THE TASK:
Copy out exactly the lines from the start of the data to the line containing "mb.build('wall_core', M['darkwall'], yroot)". Include both.
● ● ● ● ●
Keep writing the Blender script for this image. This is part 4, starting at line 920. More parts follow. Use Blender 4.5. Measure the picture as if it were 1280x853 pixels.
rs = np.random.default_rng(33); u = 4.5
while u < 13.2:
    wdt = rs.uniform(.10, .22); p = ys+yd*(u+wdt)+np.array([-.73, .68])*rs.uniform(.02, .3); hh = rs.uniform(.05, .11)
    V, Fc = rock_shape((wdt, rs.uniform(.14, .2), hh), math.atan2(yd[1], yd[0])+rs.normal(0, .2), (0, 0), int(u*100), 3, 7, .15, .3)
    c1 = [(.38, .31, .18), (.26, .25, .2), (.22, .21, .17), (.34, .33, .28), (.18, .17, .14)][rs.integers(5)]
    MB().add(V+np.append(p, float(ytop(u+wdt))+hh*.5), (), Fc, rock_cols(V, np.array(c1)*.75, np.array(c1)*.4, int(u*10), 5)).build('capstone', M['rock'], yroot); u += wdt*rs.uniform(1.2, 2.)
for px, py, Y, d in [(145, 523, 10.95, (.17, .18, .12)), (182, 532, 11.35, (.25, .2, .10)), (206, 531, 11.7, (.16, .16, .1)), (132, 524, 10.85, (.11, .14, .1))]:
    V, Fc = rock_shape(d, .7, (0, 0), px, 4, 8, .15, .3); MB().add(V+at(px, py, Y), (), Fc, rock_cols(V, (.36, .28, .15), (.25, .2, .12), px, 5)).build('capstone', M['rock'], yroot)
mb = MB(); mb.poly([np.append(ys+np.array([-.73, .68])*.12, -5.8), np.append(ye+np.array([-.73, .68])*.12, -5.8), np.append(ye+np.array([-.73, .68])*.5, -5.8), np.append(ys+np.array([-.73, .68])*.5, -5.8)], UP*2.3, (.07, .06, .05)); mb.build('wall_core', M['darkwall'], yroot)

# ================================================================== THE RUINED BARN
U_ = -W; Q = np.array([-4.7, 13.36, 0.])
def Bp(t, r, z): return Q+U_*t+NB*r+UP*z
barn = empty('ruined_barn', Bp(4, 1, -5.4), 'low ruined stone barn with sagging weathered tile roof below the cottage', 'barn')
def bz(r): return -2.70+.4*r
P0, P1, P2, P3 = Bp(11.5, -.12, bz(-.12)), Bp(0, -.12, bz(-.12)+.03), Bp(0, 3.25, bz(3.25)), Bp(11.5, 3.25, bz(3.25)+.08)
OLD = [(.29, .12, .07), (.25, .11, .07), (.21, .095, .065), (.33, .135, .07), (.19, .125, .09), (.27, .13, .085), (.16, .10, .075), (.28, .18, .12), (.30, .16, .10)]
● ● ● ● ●
ANSWER TO THIS EXERCISE:
Keep writing the Blender script for this image. This is part 4, starting at line 920. More parts follow. Use Blender 4.5. Measure the picture as if it were 1280x853 pixels.
rs = np.random.default_rng(33); u = 4.5
while u < 13.2:
    wdt = rs.uniform(.10, .22); p = ys+yd*(u+wdt)+np.array([-.73, .68])*rs.uniform(.02, .3); hh = rs.uniform(.05, .11)
    V, Fc = rock_shape((wdt, rs.uniform(.14, .2), hh), math.atan2(yd[1], yd[0])+rs.normal(0, .2), (0, 0), int(u*100), 3, 7, .15, .3)
    c1 = [(.38, .31, .18), (.26, .25, .2), (.22, .21, .17), (.34, .33, .28), (.18, .17, .14)][rs.integers(5)]
    MB().add(V+np.append(p, float(ytop(u+wdt))+hh*.5), (), Fc, rock_cols(V, np.array(c1)*.75, np.array(c1)*.4, int(u*10), 5)).build('capstone', M['rock'], yroot); u += wdt*rs.uniform(1.2, 2.)
for px, py, Y, d in [(145, 523, 10.95, (.17, .18, .12)), (182, 532, 11.35, (.25, .2, .10)), (206, 531, 11.7, (.16, .16, .1)), (132, 524, 10.85, (.11, .14, .1))]:
    V, Fc = rock_shape(d, .7, (0, 0), px, 4, 8, .15, .3); MB().add(V+at(px, py, Y), (), Fc, rock_cols(V, (.36, .28, .15), (.25, .2, .12), px, 5)).build('capstone', M['rock'], yroot)
mb = MB(); mb.poly([np.append(ys+np.array([-.73, .68])*.12, -5.8), np.append(ye+np.array([-.73, .68])*.12, -5.8), np.append(ye+np.array([-.73, .68])*.5, -5.8), np.append(ys+np.array([-.73, .68])*.5, -5.8)], UP*2.3, (.07, .06, .05)); mb.build('wall_core', M['darkwall'], yroot)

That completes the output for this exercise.